This tutorial will demonstrate the difference between bump maps, normal maps and displacement maps.Color maps
Color maps allow us to represent some of the diffuse detail that is present in real life materials, however it lacks any light information. The two main qualities reflected in materials are shadowing and reflectivity, so let's begin by looking at how we can simulate shadows in materials.
Bump maps
Bump maps are often described as maps that allow you add intricate details easily to textures, as its name suggests - adding all those little 'bumps' to objects that would otherwise take hours of painstaking modelling.However, this isn't exactly true. Bump maps actually control the way light is reflected on objects. It simulates detail on objects by artificially redirecting light rays as they would if the geometric deformation existed.
It tweaks or perturbs the normal based on the information in a bump map - usually a greyscale map where lighter colors signify the bump intensity.
Normal maps
One failing of bump maps is the fact they simply alter the existing normal and so are limited in the size and depth of surface detail that can be represented by them. Normal maps (or dot3 bump mapping) is similar to bump mapping, however whereas bump maps alter the existing geometry normals, normal maps replace them completely.As such normal maps normally three color channels one reflecting each coordinate (xyz) for that texel.
In particular you can see that the image has significantly more realistic shadow information present and as such you'll see the most dramatic difference between bump and normal maps when you have moving light sources in your scenes. This is part of the reason why normal maps have so quickly become essential in modern computer games.
Displacement maps
Also know as height mapping, displacement maps literally displace the mesh itself based on texture information from a map - usually a greyscale map where white is the highest displacement and black is the lowest.
This allows for highly realistic texture maps as your objects are literally being displaced by the map. This means that any light source casting on teh object will cast true shadows and silhouettes.
In our example look how the shape of the sphere is actually deformed now by the planks which are displacing it.
The downside of displacement mapping is that as it is creating actual geometry at render time, it will have a significant impact on the render time. Whilst this used to make it prohibitive in use, increasing CPU power has meant displacement mapping is becoming a more and more everyday technique in professional rendering environments.
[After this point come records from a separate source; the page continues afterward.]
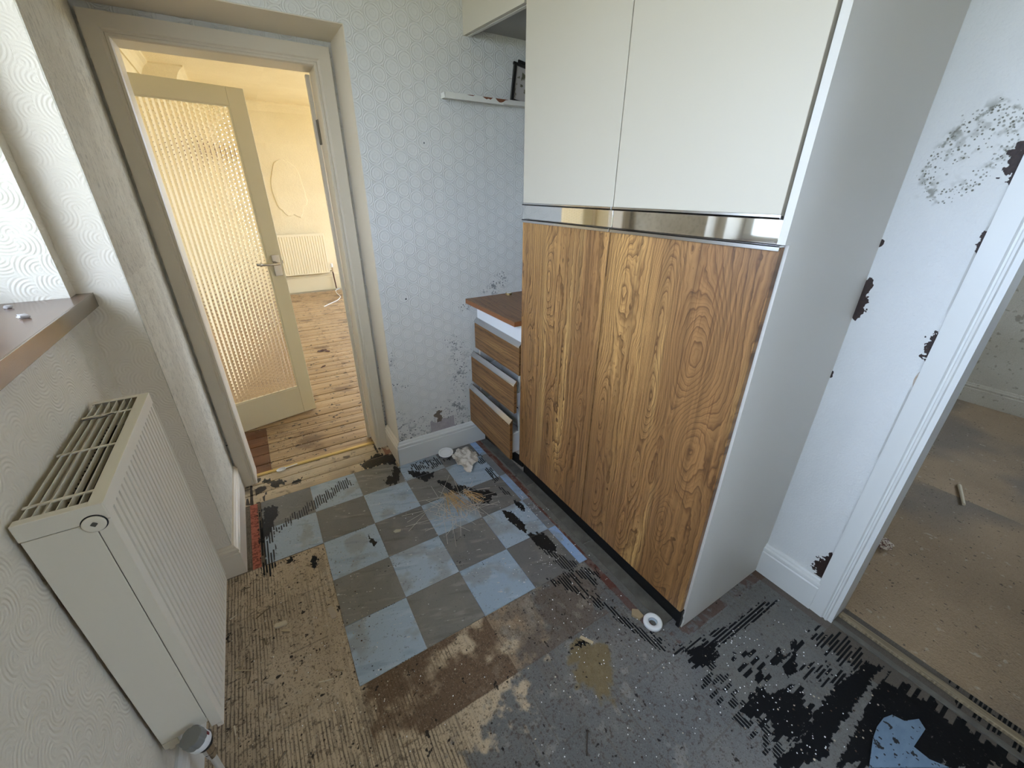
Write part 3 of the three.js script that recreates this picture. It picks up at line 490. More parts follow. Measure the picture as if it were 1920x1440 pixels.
// glazed door, standing open in the other room
{
  const L = 0.655, T = 0.038, Y = 1.905, door = grp('door_1');
  door.userData = { kind: 'structure', label: 'cream door with a tall reeded glass pane standing open' };
  door.position.set(-0.328 - L * 0.9716, 0.01, -0.954 + L * 0.2365); door.rotation.y = Math.atan2(0.2365, 0.9716);
  const gx0 = 0.085, gx1 = L - 0.082, gy0 = 0.197, gy1 = 1.822, cm = std({ color: rgb(228, 218, 190), roughness: 0.4 });
  obj('stile', bx(0, gx0, 0, Y, -T, 0, 0.003), cm, door); obj('stile', bx(gx1, L, 0, Y, -T, 0, 0.003), cm, door);
  obj('rail', bx(gx0, gx1, gy1, Y, -T, 0, 0.003), cm, door); obj('rail', bx(gx0, gx1, 0, gy0, -T, 0, 0.003), cm, door);
  // reeded pane: vertical half-round reeds in front, staggered pin dimples behind, one closed solid
  const nx = 22 * 12, ny = 500, pos = [], idx = [], w = gx1 - gx0, h = gy1 - gy0, pitch = w / 22;
  for (let s = 0; s < 2; s++) for (let j = 0; j <= ny; j++) for (let i = 0; i <= nx; i++) {
    const x = i / nx * w, y = j / ny * h, k = Math.floor(x / pitch), f = x / pitch - k - 0.5, e = i === 0 || i === nx || j === 0 || j === ny;
    let z = -0.016;
    if (s === 0) z = e ? -0.0155 : -0.0155 + 0.0045 * Math.sqrt(Math.max(0, 1 - 4 * f * f * 0.96));
    else { const py = (y + (k % 2) * 0.0105) / 0.021; const fy = (py - Math.floor(py) - 0.5) * 0.021, fx = f * pitch; z = -0.0195 - (e ? 0 : 0.0028 * Math.exp(-(fx * fx + fy * fy) / (0.0045 ** 2))); }
    pos.push(gx0 + x, gy0 + y, z);
  }
  const at = (s, j, i) => s * (nx + 1) * (ny + 1) + j * (nx + 1) + i;
  for (let j = 0; j < ny; j++) for (let i = 0; i < nx; i++) { idx.push(at(0, j, i), at(0, j, i + 1), at(0, j + 1, i + 1), at(0, j, i), at(0, j + 1, i + 1), at(0, j + 1, i)); idx.push(at(1, j, i), at(1, j + 1, i + 1), at(1, j, i + 1), at(1, j, i), at(1, j + 1, i), at(1, j + 1, i + 1)); }
  for (let j = 0; j < ny; j++) for (const i of [0, nx]) { const a = at(0, j, i), b = at(0, j + 1, i), c = at(1, j + 1, i), d = at(1, j, i); i ? idx.push(a, d, c, a, c, b) : idx.push(a, b, c, a, c, d); }
  for (let i = 0; i < nx; i++) for (const j of [0, ny]) { const a = at(0, j, i), b = at(0, j, i + 1), c = at(1, j, i + 1), d = at(1, j, i); j ? idx.push(a, b, c, a, c, d) : idx.push(a, d, c, a, c, b); }
  const g = new THREE.BufferGeometry(); g.setAttribute('position', new THREE.Float32BufferAttribute(pos, 3)); g.setIndex(idx); g.computeVertexNormals();
  const pane = new THREE.Mesh(g, new THREE.MeshPhysicalMaterial({ color: rgb(255, 252, 244), transmission: 1, thickness: 0.006, ior: 1.45, roughness: 0.03 }));
  pane.name = 'glass_pane'; pane.castShadow = pane.receiveShadow = true; door.add(pane);
  obj('glazing_bead', [bx(gx0, gx0 + 0.006, gy0, gy1, -0.012, -0.002), bx(gx1 - 0.006, gx1, gy0, gy1, -0.012, -0.002), bx(gx0, gx1, gy1 - 0.006, gy1, -0.012, -0.002), bx(gx0, gx1, gy0, gy0 + 0.006, -0.012, -0.002)], cm, door);
  const hd = grp('door_handle', door); hd.position.set(L - 0.038, 1.01, 0);
  obj('backplate', [bx(-0.022, 0.022, 0.015, 0.062, 0, 0.012, 0.003), bx(-0.022, 0.022, -0.062, 0.008, 0, 0.012, 0.003)], M.chrome, hd);
  obj('lever', [cyl(0.008, 0.008, [0, 0.014, 0.005], [0, 0.014, 0.05], 14), tube([[0.006, 0.014, 0.048], [-0.03, 0.014, 0.05], [-0.075, 0.016, 0.05], [-0.118, 0.022, 0.048]], 0.0075, 20, 10), lathe([[0, 0], [0.009, 0.002], [0.01, 0.01], [0.007, 0.016], [0, 0.018]], 14).rotateZ(Math.PI / 2).translate(-0.09, 0.018, 0.049)], M.chrome, hd);
  obj('latch', bx(L - 0.001, L + 0.006, 1.015, 1.035, -0.026, -0.012, 0.002), M.darkHole, door);
}
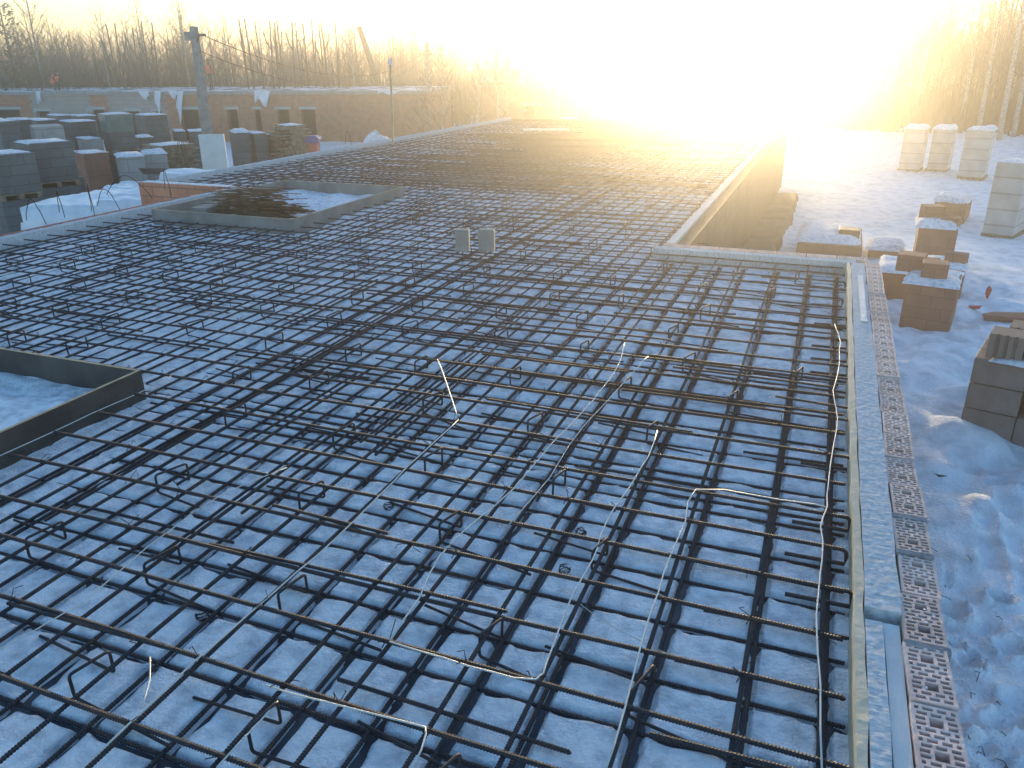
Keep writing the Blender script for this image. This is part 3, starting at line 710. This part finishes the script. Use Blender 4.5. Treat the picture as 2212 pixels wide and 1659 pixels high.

The next generation of GPUs are also integrating displacement mapping, which will ultimately allow it to become common place in realtime environments like computer games.
Conclusion
Bump, normal and displacement maps all have their distinct advantages and disadvantages. The key is to be aware of these strengths and weaknesses and use them in complement. Often you'll see scenes where the objects closer to the camera are rendered with displacement maps and the background is using normal or bump mapping where less detail can be observed anyway. You can also use the maps together in complement - with a distinct displacement map being used for larger objects needing displaced and a bump/normal map for the smaller, more intricate detail. So for our example you can see the planks themselves have been displaced, whereas the wood grain is relying on bump/normal mapping for realism. This will then allow you to lower the subdivisions required for your displacement and speed up the render time.